We need saints who realize that they stand on the shoulders of giants, constantly being strengthened by the prayers of silent, hidden saints throughout the world. 

We need saints who are not afraid to be found broken in their weakness.  We need saints who are courageous enough to be humble and to offer the gift of themselves tirelessly without ever seeing or understanding the end of such a gift. 

In all, we need saints who are authentic, who are exactly who and what they’ve been created to be.  We need saints who aren’t afraid to be fully human.  We need saints.”

Yes, as the Catechism reminds us: “The saints in heaven establish the whole Church in holiness. Their merits are offered through Christ, the one Mediator. By their concern, our weaknesses are helped. "Do not weep, for I shall be more useful to you after my death" (St. Dominic). "I want to spend my heaven in doing good on earth" (St. Therese of Lisieux). Our union with the saints in heaven joins us to Christ. "We love the martyrs. May we also be their companions and fellow disciples" (Martyrdom of Polycarp)”(Catechism 957-958).

We continue in the month of November to pray for our dead. Again, we return to the Catechism which reminds us that “the Church has always had great respect for the dead. "It is a holy and wholesome thought to pray for the dead that they may be loosed from their sins" (2 Macc 12:45). By our prayers, we help them and make their intercession for us effective.”

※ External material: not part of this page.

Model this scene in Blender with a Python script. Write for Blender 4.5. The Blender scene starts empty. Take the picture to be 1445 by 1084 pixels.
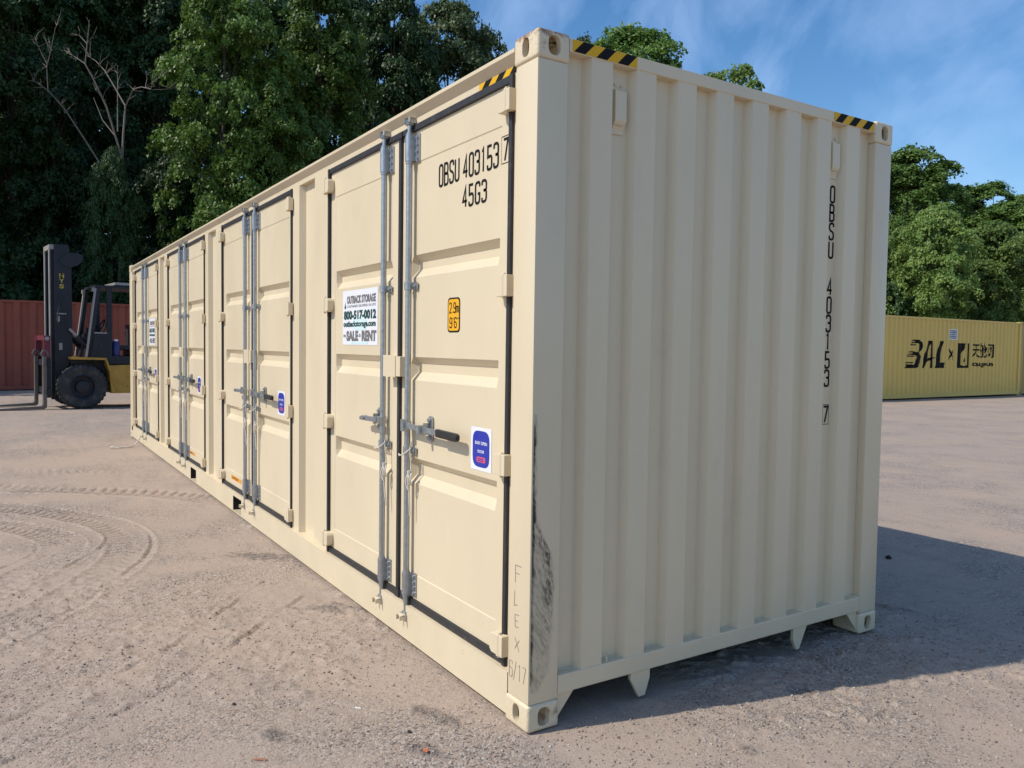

So read the lives of the saints. Every day. All year. Every year. They are the actual “cloud of witnesses” (Heb. 12:1) that surrounds us. When we ask them to, they pray for us. When we strive spiritually, they cheer. Like our guardian angel, they are ever present if we nurture our relationship with them; thereby we are never, ever alone. Christ stands at the door of our heart and knocks, the Holy Spirit is in all places and fills all things, and the saints, in likeness to God, accompany us also if we so desire.